start Given information
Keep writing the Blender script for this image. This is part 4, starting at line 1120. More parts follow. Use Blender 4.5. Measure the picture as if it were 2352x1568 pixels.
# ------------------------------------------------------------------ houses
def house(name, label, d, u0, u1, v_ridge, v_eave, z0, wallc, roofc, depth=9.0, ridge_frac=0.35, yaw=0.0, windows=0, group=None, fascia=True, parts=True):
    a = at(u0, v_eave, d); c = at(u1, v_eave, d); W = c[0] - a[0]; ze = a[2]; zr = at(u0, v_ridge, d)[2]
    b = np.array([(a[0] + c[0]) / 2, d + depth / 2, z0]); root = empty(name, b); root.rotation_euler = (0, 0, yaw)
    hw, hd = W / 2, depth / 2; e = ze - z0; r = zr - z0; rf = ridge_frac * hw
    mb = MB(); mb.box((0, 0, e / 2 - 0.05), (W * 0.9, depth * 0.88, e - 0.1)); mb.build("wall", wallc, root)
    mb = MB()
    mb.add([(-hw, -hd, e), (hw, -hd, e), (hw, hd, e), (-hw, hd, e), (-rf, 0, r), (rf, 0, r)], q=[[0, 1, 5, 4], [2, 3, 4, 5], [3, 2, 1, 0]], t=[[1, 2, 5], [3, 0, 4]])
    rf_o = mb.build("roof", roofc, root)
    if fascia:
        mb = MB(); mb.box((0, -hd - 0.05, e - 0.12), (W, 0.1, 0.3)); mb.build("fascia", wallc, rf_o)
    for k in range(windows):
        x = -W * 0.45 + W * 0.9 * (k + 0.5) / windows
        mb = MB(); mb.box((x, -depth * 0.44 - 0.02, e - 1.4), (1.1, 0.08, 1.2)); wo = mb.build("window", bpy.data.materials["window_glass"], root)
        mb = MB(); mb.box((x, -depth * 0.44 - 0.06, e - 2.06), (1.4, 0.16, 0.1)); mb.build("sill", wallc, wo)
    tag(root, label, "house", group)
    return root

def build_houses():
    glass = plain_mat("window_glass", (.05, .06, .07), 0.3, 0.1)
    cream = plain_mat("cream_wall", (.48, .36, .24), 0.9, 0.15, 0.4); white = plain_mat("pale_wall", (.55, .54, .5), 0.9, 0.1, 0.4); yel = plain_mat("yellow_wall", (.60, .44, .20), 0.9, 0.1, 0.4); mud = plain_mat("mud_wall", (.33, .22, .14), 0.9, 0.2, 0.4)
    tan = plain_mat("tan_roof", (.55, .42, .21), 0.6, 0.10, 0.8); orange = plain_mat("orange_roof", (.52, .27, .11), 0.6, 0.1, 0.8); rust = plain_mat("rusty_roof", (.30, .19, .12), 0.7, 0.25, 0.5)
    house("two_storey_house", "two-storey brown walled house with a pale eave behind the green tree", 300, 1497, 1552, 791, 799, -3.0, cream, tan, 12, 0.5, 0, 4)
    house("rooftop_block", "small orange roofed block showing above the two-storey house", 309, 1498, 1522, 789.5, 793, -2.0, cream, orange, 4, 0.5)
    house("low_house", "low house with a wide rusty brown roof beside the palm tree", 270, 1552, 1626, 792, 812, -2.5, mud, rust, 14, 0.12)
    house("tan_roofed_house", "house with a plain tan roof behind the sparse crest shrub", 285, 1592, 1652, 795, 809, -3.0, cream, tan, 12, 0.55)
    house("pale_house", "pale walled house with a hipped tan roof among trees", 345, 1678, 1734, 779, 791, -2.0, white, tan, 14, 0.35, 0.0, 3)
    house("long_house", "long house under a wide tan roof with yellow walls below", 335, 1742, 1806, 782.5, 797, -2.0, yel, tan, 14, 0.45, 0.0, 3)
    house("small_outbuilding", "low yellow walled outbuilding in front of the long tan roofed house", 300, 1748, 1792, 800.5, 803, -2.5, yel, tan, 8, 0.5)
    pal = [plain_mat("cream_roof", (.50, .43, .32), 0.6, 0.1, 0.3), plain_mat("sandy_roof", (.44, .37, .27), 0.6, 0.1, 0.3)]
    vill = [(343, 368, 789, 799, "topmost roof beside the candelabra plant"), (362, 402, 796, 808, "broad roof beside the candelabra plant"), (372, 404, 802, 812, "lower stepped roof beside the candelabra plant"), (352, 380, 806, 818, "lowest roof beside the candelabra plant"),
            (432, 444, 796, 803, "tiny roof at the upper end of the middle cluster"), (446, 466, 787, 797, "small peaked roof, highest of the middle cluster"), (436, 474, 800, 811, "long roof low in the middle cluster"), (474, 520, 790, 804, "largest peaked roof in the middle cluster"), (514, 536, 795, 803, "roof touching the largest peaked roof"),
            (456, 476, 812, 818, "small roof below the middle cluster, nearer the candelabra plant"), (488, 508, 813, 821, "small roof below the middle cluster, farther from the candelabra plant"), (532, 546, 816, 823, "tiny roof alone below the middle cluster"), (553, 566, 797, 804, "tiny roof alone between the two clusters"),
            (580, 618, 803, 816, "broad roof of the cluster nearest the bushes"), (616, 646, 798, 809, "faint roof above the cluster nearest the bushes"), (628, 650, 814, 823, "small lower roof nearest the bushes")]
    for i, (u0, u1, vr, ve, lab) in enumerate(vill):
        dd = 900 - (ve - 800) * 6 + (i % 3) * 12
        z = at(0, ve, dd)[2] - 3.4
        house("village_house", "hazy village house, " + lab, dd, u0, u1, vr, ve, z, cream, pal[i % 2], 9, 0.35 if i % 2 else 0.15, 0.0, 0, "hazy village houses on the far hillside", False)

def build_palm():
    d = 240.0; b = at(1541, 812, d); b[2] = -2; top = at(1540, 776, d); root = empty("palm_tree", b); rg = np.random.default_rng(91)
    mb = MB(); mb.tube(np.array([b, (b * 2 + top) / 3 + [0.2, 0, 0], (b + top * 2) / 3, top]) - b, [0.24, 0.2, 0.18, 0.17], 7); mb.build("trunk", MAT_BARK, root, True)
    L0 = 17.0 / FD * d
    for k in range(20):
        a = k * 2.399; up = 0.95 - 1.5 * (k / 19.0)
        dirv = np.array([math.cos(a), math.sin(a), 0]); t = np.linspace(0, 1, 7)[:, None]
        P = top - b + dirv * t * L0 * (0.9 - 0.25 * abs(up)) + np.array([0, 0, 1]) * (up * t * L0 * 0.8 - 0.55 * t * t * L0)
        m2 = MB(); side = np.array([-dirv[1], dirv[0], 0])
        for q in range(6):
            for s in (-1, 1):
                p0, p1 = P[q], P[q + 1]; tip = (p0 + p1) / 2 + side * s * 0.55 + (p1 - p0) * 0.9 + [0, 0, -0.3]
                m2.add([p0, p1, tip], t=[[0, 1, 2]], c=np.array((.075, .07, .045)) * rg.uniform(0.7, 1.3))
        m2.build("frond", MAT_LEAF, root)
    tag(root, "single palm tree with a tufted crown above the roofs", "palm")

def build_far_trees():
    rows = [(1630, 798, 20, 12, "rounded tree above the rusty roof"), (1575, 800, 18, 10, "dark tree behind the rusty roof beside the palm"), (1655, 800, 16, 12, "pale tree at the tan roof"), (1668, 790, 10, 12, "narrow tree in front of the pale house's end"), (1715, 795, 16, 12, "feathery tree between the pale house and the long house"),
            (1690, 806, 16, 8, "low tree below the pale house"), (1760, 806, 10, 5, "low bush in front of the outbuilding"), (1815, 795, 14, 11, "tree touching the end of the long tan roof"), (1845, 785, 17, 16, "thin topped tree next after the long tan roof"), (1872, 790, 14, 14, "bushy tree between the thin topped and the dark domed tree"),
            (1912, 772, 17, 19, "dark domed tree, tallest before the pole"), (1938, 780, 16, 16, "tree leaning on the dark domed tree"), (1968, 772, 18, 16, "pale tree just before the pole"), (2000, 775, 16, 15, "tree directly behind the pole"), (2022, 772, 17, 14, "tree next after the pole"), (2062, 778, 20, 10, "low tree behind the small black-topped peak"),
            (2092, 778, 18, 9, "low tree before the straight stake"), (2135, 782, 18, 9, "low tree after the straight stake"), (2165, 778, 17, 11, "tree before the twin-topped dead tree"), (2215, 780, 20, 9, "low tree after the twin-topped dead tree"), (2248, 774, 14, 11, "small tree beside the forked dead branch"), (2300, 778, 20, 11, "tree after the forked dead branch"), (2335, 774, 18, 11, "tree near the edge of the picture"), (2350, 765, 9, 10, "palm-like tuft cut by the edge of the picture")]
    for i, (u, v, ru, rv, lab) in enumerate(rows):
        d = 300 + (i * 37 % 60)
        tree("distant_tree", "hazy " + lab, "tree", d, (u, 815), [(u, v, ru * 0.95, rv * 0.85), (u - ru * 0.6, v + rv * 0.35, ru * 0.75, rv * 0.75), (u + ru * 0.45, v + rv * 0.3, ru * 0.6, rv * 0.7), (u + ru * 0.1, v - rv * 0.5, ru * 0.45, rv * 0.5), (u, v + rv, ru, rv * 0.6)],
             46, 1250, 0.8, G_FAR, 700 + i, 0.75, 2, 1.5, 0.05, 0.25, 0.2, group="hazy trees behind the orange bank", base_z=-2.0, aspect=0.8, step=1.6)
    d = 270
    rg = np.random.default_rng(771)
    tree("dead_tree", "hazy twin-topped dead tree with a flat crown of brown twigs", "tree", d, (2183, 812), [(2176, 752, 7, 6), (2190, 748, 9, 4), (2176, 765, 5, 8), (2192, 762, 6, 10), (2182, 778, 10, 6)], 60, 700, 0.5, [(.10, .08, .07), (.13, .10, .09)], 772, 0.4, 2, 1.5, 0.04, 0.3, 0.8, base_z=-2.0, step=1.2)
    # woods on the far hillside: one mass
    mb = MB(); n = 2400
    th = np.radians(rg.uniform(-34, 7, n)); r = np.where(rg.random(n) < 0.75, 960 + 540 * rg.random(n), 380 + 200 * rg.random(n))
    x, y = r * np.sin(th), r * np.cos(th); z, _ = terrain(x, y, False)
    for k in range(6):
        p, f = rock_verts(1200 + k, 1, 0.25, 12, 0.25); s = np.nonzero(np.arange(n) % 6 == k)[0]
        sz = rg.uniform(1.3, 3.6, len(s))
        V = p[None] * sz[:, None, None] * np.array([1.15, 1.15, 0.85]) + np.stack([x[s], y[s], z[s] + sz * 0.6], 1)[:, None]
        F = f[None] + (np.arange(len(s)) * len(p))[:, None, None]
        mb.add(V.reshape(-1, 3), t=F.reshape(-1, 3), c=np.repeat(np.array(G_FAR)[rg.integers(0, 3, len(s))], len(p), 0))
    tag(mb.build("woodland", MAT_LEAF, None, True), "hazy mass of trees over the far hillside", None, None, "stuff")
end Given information
### Task description
Please write out exactly the lines from the start of the data through the line that contains "return root", both ends included, and nothing else.

### The response
Keep writing the Blender script for this image. This is part 4, starting at line 1120. More parts follow. Use Blender 4.5. Measure the picture as if it were 2352x1568 pixels.
# ------------------------------------------------------------------ houses
def house(name, label, d, u0, u1, v_ridge, v_eave, z0, wallc, roofc, depth=9.0, ridge_frac=0.35, yaw=0.0, windows=0, group=None, fascia=True, parts=True):
    a = at(u0, v_eave, d); c = at(u1, v_eave, d); W = c[0] - a[0]; ze = a[2]; zr = at(u0, v_ridge, d)[2]
    b = np.array([(a[0] + c[0]) / 2, d + depth / 2, z0]); root = empty(name, b); root.rotation_euler = (0, 0, yaw)
    hw, hd = W / 2, depth / 2; e = ze - z0; r = zr - z0; rf = ridge_frac * hw
    mb = MB(); mb.box((0, 0, e / 2 - 0.05), (W * 0.9, depth * 0.88, e - 0.1)); mb.build("wall", wallc, root)
    mb = MB()
    mb.add([(-hw, -hd, e), (hw, -hd, e), (hw, hd, e), (-hw, hd, e), (-rf, 0, r), (rf, 0, r)], q=[[0, 1, 5, 4], [2, 3, 4, 5], [3, 2, 1, 0]], t=[[1, 2, 5], [3, 0, 4]])
    rf_o = mb.build("roof", roofc, root)
    if fascia:
        mb = MB(); mb.box((0, -hd - 0.05, e - 0.12), (W, 0.1, 0.3)); mb.build("fascia", wallc, rf_o)
    for k in range(windows):
        x = -W * 0.45 + W * 0.9 * (k + 0.5) / windows
        mb = MB(); mb.box((x, -depth * 0.44 - 0.02, e - 1.4), (1.1, 0.08, 1.2)); wo = mb.build("window", bpy.data.materials["window_glass"], root)
        mb = MB(); mb.box((x, -depth * 0.44 - 0.06, e - 2.06), (1.4, 0.16, 0.1)); mb.build("sill", wallc, wo)
    tag(root, label, "house", group)
    return root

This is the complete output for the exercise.